* TASK DIRECTIONS
Retype only the lines from the one containing "Write the bpy" through the one containing "scene.camera = cam", both included, word for word. Pictures stay out of the copy.

* DATA EXCERPTS
--- begin ---

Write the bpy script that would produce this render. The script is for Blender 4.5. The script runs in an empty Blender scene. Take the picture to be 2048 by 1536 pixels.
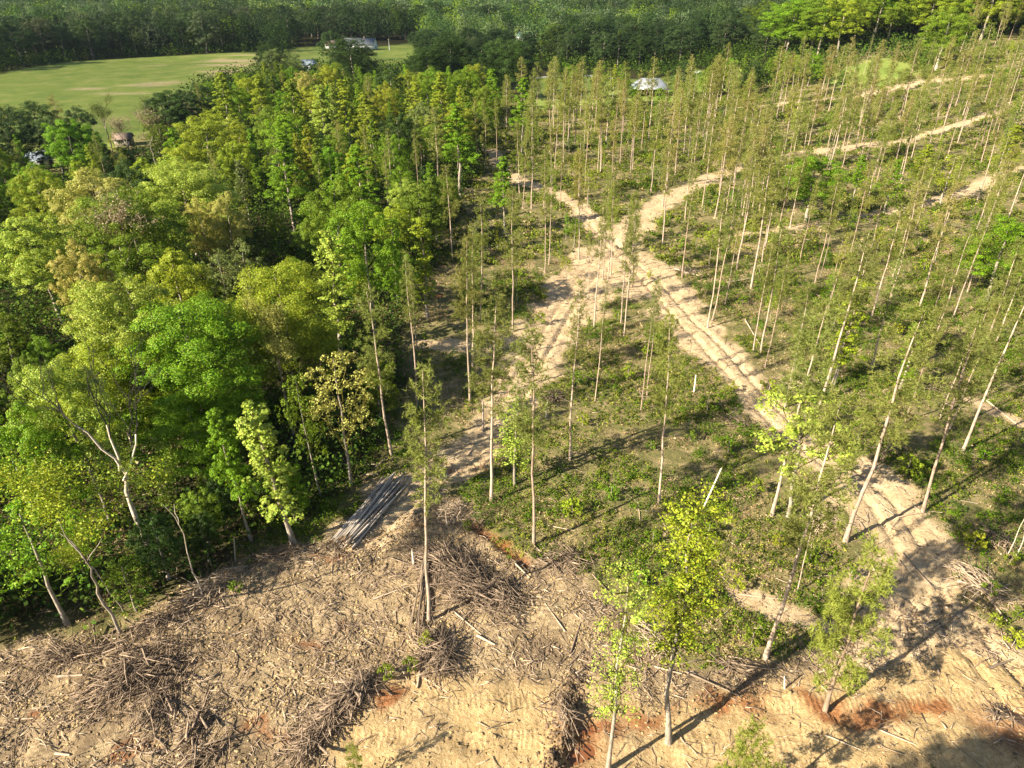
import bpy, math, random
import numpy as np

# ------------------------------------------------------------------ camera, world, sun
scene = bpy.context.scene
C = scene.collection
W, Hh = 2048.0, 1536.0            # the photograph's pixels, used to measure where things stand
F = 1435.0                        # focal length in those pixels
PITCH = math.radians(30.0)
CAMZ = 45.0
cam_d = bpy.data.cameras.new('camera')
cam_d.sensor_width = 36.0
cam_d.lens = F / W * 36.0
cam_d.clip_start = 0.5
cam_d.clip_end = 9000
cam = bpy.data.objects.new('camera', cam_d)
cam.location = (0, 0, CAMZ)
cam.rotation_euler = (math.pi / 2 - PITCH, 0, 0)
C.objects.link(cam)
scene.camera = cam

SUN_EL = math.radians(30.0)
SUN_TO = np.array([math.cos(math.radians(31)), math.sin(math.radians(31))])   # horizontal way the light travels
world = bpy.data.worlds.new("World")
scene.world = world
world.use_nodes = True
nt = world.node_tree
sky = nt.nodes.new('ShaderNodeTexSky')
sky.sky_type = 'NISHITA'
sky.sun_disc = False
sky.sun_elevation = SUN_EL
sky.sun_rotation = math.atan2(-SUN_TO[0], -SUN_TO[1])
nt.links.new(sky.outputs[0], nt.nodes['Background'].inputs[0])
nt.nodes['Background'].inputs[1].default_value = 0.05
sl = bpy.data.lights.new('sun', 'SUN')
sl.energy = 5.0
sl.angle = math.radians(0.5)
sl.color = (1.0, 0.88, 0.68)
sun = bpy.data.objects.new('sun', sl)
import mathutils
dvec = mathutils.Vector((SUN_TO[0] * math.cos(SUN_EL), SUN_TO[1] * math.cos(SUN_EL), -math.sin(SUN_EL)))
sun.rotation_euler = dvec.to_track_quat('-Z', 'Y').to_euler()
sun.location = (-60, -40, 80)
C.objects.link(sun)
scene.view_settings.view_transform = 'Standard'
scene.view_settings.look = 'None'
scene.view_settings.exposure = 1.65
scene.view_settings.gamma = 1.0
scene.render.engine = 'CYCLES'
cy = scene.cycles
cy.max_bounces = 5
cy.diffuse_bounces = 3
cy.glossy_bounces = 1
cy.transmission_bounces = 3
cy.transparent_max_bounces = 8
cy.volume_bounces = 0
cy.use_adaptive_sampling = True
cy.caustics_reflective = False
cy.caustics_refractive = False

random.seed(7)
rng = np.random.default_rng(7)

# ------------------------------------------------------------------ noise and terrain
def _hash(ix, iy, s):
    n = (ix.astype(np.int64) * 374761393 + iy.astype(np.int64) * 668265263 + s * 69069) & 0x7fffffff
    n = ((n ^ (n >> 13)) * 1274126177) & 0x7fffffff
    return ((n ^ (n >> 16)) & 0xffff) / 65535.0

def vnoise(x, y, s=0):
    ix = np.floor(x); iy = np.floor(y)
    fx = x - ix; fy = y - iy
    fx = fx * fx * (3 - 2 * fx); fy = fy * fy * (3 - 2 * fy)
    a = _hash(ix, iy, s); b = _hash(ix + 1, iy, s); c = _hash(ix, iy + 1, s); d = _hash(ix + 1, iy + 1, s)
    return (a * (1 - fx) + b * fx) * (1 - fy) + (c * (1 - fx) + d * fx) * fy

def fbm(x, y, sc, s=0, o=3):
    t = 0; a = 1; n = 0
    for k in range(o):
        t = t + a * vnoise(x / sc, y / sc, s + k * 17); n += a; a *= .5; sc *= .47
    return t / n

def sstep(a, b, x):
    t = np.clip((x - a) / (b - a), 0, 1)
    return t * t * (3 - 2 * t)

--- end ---
--- begin ---

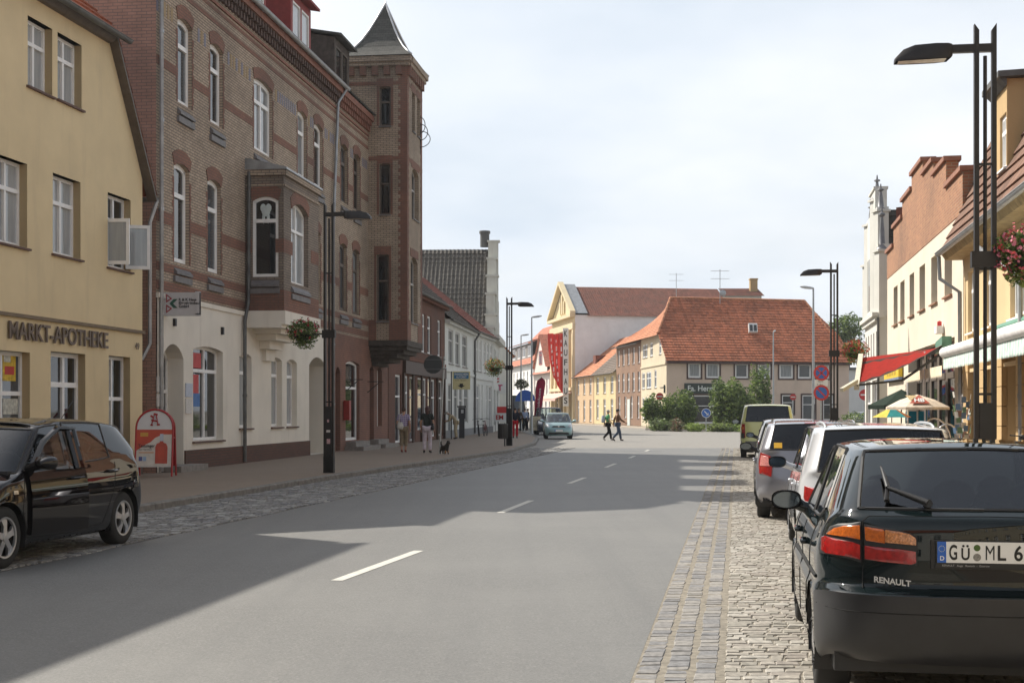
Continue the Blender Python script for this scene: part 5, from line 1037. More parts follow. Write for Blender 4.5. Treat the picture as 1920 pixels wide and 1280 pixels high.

--- end ---
--- begin ---

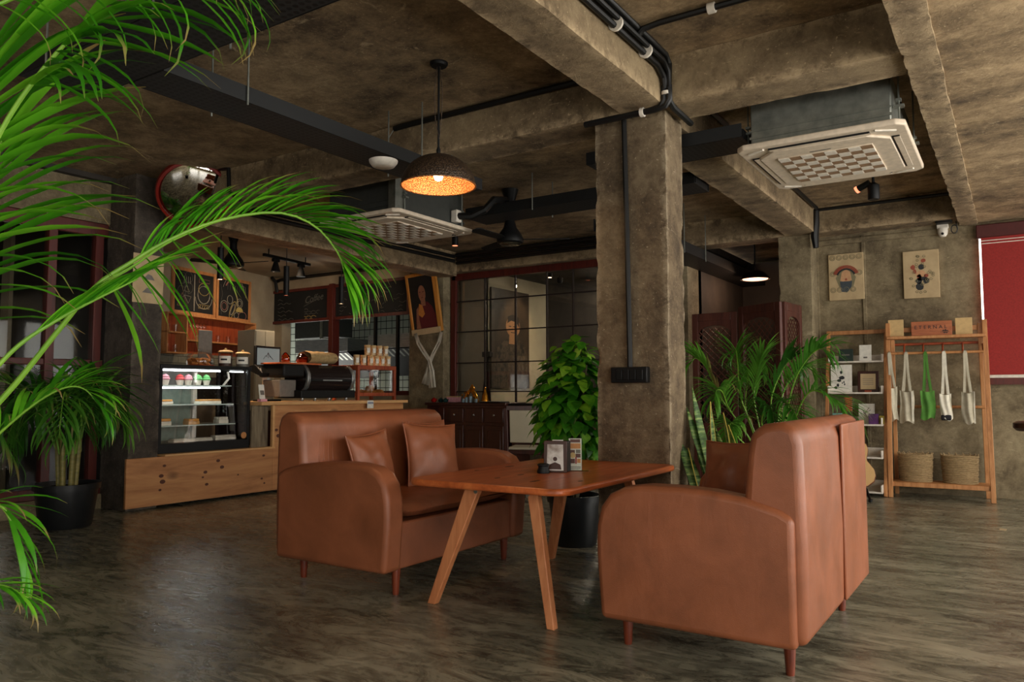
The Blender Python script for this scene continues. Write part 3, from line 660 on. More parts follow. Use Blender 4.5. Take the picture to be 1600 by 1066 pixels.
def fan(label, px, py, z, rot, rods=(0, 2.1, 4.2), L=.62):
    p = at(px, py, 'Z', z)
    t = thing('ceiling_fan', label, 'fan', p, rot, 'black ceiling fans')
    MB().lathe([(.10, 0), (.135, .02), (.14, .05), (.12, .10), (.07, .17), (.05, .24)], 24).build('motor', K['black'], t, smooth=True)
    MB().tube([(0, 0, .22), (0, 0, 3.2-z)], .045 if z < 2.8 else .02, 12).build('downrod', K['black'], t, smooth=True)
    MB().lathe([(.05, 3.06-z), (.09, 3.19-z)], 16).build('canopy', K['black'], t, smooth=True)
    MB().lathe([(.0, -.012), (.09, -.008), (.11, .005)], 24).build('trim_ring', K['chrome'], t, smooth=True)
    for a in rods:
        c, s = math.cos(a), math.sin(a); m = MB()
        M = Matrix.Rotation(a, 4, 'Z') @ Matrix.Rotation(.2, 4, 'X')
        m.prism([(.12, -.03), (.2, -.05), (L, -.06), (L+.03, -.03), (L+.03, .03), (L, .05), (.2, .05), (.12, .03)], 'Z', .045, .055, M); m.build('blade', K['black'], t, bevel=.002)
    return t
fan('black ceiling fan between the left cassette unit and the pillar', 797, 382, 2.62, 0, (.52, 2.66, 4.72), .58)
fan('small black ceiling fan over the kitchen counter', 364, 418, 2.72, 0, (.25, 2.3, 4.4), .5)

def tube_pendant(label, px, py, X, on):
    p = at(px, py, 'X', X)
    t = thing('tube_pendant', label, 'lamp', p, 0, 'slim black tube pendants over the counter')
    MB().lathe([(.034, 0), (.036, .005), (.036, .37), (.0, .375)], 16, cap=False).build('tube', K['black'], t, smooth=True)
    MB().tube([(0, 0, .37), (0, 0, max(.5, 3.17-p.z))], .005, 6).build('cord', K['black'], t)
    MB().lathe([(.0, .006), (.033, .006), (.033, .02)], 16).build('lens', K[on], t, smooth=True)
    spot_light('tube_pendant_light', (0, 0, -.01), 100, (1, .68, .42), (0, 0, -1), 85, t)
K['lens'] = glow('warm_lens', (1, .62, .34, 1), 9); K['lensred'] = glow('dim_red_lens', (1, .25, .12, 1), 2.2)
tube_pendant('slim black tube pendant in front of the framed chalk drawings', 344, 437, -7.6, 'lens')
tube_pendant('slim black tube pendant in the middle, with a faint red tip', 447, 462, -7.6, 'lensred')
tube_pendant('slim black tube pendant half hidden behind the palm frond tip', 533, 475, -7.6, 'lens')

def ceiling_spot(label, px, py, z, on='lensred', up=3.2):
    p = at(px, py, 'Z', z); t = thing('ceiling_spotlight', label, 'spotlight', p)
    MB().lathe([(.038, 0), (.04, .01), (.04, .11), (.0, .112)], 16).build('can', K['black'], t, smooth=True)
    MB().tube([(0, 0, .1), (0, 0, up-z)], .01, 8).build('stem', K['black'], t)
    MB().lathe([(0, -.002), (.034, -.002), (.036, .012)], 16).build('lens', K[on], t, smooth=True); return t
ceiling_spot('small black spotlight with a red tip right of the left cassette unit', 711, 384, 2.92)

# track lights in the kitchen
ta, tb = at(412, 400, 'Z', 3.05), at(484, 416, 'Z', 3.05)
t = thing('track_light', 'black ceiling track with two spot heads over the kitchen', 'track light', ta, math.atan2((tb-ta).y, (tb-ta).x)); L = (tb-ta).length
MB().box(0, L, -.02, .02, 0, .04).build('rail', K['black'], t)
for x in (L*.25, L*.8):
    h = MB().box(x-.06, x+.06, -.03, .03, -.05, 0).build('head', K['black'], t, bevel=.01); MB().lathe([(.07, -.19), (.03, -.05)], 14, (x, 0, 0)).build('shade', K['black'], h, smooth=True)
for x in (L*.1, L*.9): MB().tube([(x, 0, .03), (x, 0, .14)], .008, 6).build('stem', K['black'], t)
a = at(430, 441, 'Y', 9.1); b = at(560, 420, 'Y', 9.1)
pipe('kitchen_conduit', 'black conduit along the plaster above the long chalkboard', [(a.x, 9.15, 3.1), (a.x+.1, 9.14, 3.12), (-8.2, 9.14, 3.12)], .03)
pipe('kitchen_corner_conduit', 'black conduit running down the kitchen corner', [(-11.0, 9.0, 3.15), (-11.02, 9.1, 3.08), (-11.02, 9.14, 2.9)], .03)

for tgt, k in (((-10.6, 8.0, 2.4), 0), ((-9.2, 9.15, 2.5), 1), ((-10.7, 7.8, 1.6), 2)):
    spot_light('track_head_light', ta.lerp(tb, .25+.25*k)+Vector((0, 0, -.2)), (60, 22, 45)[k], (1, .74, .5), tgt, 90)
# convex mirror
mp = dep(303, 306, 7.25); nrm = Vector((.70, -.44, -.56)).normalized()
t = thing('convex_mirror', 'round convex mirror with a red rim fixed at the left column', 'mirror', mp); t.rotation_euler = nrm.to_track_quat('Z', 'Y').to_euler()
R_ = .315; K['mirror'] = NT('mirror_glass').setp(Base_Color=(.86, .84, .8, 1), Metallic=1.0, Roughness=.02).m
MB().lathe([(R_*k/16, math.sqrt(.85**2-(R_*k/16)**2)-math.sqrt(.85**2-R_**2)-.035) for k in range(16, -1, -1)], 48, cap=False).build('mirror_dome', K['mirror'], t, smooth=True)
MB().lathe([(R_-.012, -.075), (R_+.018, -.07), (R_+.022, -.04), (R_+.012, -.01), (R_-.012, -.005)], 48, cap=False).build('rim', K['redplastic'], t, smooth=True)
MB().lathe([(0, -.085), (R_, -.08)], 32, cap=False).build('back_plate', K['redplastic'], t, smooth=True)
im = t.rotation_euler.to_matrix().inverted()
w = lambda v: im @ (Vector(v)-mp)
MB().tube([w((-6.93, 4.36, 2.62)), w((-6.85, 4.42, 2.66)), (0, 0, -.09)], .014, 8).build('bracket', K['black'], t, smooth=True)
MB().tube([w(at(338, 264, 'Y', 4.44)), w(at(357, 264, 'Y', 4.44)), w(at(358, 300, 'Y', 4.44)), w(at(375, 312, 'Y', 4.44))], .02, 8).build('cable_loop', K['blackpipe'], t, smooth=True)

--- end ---

* FULL SOLUTION
Write the bpy script that would produce this render. The script is for Blender 4.5. The script runs in an empty Blender scene. Take the picture to be 2048 by 1536 pixels.
import bpy, math, random
import numpy as np

# ------------------------------------------------------------------ camera, world, sun
scene = bpy.context.scene
C = scene.collection
W, Hh = 2048.0, 1536.0            # the photograph's pixels, used to measure where things stand
F = 1435.0                        # focal length in those pixels
PITCH = math.radians(30.0)
CAMZ = 45.0
cam_d = bpy.data.cameras.new('camera')
cam_d.sensor_width = 36.0
cam_d.lens = F / W * 36.0
cam_d.clip_start = 0.5
cam_d.clip_end = 9000
cam = bpy.data.objects.new('camera', cam_d)
cam.location = (0, 0, CAMZ)
cam.rotation_euler = (math.pi / 2 - PITCH, 0, 0)
C.objects.link(cam)
scene.camera = cam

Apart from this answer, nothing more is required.